You and I have very similar unfortunate happenstances. I was 13 when my mom and dad finally pulled the seams out of their marriage. When it came time to decide who goes where... guess who it fell on to make that choice both for me and my little brother? I guess in the US the threshhold age for that choice is 13 but noone has any buisness making that choice at that age. I love both my parents and I mostly minded my own buisness not delving into assigning blame. I guess I WAS mature enough to know in most breakups there is enough blame to go around. So when I made the choice it wasn't because of blame. I simply felt my mom had us for so much of our lives while my dad had been away (he was in the military and did three tours vietnam(x2) and korea). I figured to be fair to dad we would go with him and give him some time. It took a week for dad to start drilling us military style. I'm not stupid, I know when I'm not wanted. In a way my dad gave me a reprieve from my bad choice. So we went back with my mom. I've tried often to explain this to my mom and I just hope that I didn't hurt her to bad with my choice.

The person who sinned is your mom only if she did not deliver on the promise she made to you. If your aunt is still alive show her my post and explain to her the promise... I almost gurantee you she will understand.

I guess you were right.

After finishing this the word "bullshit" did leap to my mind. (It took me a while to find this little tale, but now I understand why you keep beating yourself all the time. For a while, after you convinced me you were not suicidal, I had convinced myself that it was just a very strange marketing ploy. I see I was wrong, and I'm really sorry.)

The part that makes me think of bullshit is not the part where you committed a sin. Because you didn't - it is thinking you did that is the bullshit. Initially I thought that of all the real people in your life at that time, your mom and dad are the only serious candidates for "sinner".

***

But ... after reflecting on things for a while I am less inclined to point my finger-of-blame at them. And at first glance, that leaves only God.

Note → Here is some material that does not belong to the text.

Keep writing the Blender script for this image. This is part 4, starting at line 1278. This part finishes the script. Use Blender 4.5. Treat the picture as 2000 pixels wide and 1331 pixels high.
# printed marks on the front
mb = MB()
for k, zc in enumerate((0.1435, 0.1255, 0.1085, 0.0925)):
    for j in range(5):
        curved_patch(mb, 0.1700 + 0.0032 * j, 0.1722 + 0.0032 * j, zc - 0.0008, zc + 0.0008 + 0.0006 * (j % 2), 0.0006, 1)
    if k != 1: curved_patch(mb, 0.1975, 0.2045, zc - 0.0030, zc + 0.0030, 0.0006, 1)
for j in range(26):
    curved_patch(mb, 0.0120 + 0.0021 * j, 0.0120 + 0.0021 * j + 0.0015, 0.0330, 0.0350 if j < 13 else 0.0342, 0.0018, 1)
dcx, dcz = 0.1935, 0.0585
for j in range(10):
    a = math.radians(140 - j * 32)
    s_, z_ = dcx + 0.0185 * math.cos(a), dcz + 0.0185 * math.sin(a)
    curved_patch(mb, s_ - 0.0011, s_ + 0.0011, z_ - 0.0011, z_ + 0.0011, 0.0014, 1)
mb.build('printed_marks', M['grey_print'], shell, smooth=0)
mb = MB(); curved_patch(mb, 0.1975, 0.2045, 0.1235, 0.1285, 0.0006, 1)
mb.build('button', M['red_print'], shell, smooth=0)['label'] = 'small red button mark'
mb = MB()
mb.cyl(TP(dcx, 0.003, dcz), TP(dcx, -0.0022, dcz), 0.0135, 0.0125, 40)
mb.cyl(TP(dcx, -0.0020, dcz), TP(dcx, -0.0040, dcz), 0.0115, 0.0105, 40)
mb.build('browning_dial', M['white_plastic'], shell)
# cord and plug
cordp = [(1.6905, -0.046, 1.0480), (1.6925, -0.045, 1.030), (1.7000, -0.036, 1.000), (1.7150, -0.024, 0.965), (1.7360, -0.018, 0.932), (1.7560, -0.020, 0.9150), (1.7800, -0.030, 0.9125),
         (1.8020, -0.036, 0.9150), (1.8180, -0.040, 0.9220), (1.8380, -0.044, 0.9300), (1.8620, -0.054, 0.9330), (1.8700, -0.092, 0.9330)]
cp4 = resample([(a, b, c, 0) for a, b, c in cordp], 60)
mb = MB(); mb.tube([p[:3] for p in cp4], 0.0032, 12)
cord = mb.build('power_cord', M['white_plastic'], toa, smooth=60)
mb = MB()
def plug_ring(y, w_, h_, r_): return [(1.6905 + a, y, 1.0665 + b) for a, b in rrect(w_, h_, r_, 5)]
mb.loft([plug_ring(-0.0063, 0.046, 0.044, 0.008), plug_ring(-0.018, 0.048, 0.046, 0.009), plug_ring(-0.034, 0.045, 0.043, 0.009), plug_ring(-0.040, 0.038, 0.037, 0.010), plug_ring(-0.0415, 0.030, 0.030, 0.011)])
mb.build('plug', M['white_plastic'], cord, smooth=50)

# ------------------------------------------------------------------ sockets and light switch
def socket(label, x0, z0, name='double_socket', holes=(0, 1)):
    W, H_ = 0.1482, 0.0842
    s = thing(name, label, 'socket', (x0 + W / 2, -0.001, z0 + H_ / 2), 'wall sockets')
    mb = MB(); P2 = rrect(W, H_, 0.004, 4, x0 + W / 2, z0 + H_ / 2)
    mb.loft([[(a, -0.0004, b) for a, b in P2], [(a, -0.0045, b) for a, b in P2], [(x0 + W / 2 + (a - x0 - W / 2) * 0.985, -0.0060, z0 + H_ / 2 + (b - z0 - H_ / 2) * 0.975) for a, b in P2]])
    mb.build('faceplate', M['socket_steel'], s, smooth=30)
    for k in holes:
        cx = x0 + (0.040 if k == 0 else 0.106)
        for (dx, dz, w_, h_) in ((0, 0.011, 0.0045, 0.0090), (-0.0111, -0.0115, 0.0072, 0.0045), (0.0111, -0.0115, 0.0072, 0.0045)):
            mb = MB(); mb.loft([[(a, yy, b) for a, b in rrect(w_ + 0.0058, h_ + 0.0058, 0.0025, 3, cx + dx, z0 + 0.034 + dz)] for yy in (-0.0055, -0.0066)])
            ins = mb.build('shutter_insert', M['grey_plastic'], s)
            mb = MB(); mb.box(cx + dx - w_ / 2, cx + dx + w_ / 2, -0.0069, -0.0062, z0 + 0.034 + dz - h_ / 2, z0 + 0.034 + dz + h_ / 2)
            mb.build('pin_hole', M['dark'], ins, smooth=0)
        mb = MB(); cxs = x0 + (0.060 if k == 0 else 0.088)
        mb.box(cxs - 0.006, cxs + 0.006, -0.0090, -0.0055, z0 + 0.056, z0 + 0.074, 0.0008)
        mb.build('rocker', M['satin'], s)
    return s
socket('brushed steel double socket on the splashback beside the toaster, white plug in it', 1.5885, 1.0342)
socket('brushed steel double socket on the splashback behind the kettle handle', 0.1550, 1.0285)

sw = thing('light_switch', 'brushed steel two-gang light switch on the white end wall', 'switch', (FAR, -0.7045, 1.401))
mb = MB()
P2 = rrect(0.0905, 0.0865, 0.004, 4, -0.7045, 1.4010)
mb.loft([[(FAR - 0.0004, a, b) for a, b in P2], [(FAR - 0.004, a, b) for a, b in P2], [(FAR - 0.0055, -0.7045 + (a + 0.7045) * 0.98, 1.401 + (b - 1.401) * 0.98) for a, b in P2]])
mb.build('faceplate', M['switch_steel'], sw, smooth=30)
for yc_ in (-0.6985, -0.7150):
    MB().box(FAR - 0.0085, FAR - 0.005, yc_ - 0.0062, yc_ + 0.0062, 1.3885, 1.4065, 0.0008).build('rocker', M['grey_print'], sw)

But ... God exists as a concept. So the real (physical) culprit, the real sinner, is Church. And that kind of gets me to my comfort zone (at least for now - thoughts have a tendency to evolve). God is Good (because She is a concept), church is Evil (because it exists physically, and historically has perpetrated a gigantic number of actual, physical, Evil events).

***

I hope you have found some peace in your life Katie, and I hope you are able to find more. Especially at this time of the year since you are a believer. I have come to love you, and I love your stories. The world would be a dimmer place without you.